Há uns anos, quando os macroeconomistas começaram a ganhar visibilidade na comunicação social, circulou a anedota do coelho gestor.
A comunidade dos coelhos andava muito preocupada com os ataques dos galgos. Não podiam pôr a cabeça fora das tocas que os cães vinham logo a correr.
Então resolveram pedir conselho a um macroeconomista destacado.
Este explicou que a melhor solução seria, de cada vez que a comunidade precisasse de sair, escolher um coelho para ser o primeiro a sair, ser apanhado pelos galgos e assim, distraidos os cães, poderem sair sem que os vissem.
A assembleia, apesar de maravilhada com tamanha sabedoria, justificada pelos tempos de crise que se viviam e pelo perigo dos galgos que o governo anterior tinha deixado crescer, encontrou no entanto coragem para perguntar como se escolheria o coelho a sacrificar.

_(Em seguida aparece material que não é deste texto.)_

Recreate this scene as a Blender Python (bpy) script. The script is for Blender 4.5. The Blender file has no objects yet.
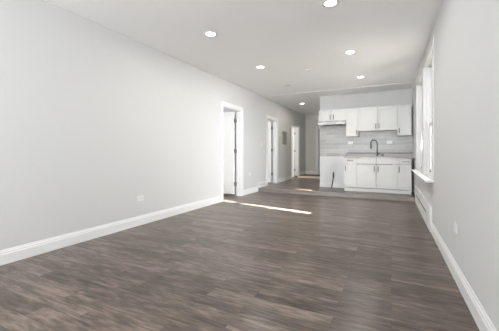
import bpy, bmesh, math, random
from mathutils import Vector, Matrix

S = bpy.context.scene
COL = S.collection
PI = math.pi

# ------------------------------------------------------------------ camera
YAW = math.radians(26.5)
CAM_Z = 1.08
cam = bpy.data.cameras.new('camera')
cam.sensor_width = 36.0
cam.lens = 284.0 / 499.0 * 36.0
cam.shift_y = -12.5 / 499.0
cam.clip_start = 0.05
cam_o = bpy.data.objects.new('camera', cam)
cam_o.location = (0, 0, CAM_Z)
cam_o.rotation_euler = (PI / 2, 0, YAW)
COL.objects.link(cam_o)
S.camera = cam_o

# ------------------------------------------------------------------ world, sun, daylight, exposure
W = bpy.data.worlds.new('daylight_sky')
S.world = W
W.use_nodes = True
wn = W.node_tree.nodes
wn['Background'].inputs['Color'].default_value = (0.86, 0.93, 1.0, 1)
wn['Background'].inputs['Strength'].default_value = 2.0

sun = bpy.data.lights.new('sun', 'SUN')
sun.energy = 150.0
sun.color = (1.0, 0.975, 0.94)
sun.angle = math.radians(0.53)
sun_o = bpy.data.objects.new('sun', sun)
SUN_EL = math.radians(23.3)
sd = Vector((-0.977 * math.cos(SUN_EL), 0.213 * math.cos(SUN_EL), -math.sin(SUN_EL)))
sun_o.rotation_euler = sd.to_track_quat('-Z', 'Y').to_euler()
sun_o.location = (6, 3, 5)
COL.objects.link(sun_o)


def area(name, loc, direction, sx, sy, energy, color=(1, 1, 1), spread=180):
    l = bpy.data.lights.new(name, 'AREA')
    l.shape = 'RECTANGLE'
    l.size = sx
    l.size_y = sy
    l.energy = energy
    l.color = color
    l.spread = math.radians(spread)
    o = bpy.data.objects.new(name, l)
    o.location = loc
    o.rotation_euler = Vector(direction).to_track_quat('-Z', 'Y').to_euler()
    COL.objects.link(o)
    return o


# added fill lamps at the unseen rear windows, aimed up to light the ceiling
REAR_Y = -4.4
XR_OUT = 0.70                # outer face of the right wall
DAY = (0.965, 0.98, 1.0)
area('rear_fill', (-2.35, REAR_Y - 0.16, 1.3), (0, 1, 4.0), 1.1, 1.4, 640, DAY)
area('rear_fill', (-0.55, REAR_Y - 0.16, 1.3), (0, 1, 4.0), 1.1, 1.4, 640, DAY)
# daylight of the side rooms behind the doors
area('bedroom_window_daylight', (-6.35, 4.5, 1.5), (1, 0.15, 0.5), 1.4, 1.5, 60, DAY)
area('middle_bedroom_window_daylight', (-6.35, 7.4, 1.5), (1, 0, 0), 1.4, 1.5, 60, DAY)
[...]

Ao que o macroeconomista respondeu: "Isso decidem vocês, eu sou apenas um coelho gestor".
Lembrei-me desta anedota ao ler a entrevista da senhora macroeconomista presidente do conselho de finanças públicas.
Perguntada que setores da economia, numa perspetiva do pós-troika deveriam ser especialmente cuidados, respondeu: "Já se percebeu há muito tempo que isso não é papel para os macroeconomistas. Temos é de criar condições favoráveis ao investimento e depois os investidores que escolham quais são os setores".
Poderá perguntar-se que têm andado os macroeconomistas a fazer que essas tais condições não há meio de de se criarem, mas o defeito deve ser meu, por achar que estas coisas se discutem em grupos de debate e que os temas devem ser lançados por profissionais das respetivas áreas.
Nós portugueses temos o mau hábito de achar que podemos ter opinião sobre tudo e ao mesmo tempo que não podemos pronunciar-nos sobre as especialidades dos outros, e de tratar assuntos trágicos com anedotas como a do coelho gestor.
Há procedimentos para debater os assuntos da coisa pública, mas não são apreciados (insisto nos métodos descritos na "Sabedoria das multidões" de James Surowiecki).
E os macroeconomistas não saberem (dirão que não querem, que não é o seu papel) que setores da economia devam ser tratados é uma tragédia.
É que a ideia que dão é que não sabem mesmo como as coisas funcionam. E, evidentemente, têm dificuldade em aceitar a quantificação dos benefícios de um investimento, especialmente se for de infraestruturas ou de bens de produção.
Entretanto, os profissionais formados para o desenvolvimento industrial e das infraestruturas, vulgo engenheiros, são desaproveitados ou mantidos em funções burocráticas (ou nos setores não transacionáveis).
Os seus grupos e associações profissionais saberão, desde as energias renováveis e descarbonização para redução da dependencia energética, até à produção agroalimentar para redução da dependencia alimentar e até à maximização do aproveitamento dos recursos naturais e à redução do desperdício.
Não existe um engenheiro no conselho de Estado, e ao nivel de ministros, apenas o ministro da Energia e ambiente tem essa formação (para alem de alguns secretários de Estado especializados, claro).
A incompreensão de como as coisas funcionam por parte dos gestores leva-os a não compreenderem o papel da engenharia nos setores económicos a tratar.
Será uma maneira de fazer cortes, dificultando a retoma, mas satisfazendo os ímpetos macroeconómicos.
É de facto uma tragédia, porque o progresso e a ciência, associados ao método científico e ao referendo permanente, não evoluem como a economia do pensamento dominante, subordinada a grupos de interesse, nem como os seus propagandistas.
PS em 2 de dezembro - outro mau hábito dos portugueses é a generalização ou escrever de forma que facilite a generalização indevida. Que foi o que fiz, sem querer ofender os macroeconomistas preocupados com a coisa pública e que perguntam a quem sabe como as coisas funcionam, para que servem e porque puderam as forças de mercado ou as conveniencias políticas endividar tanto ou contraindicar o investimento do que é útil e tem benefícios.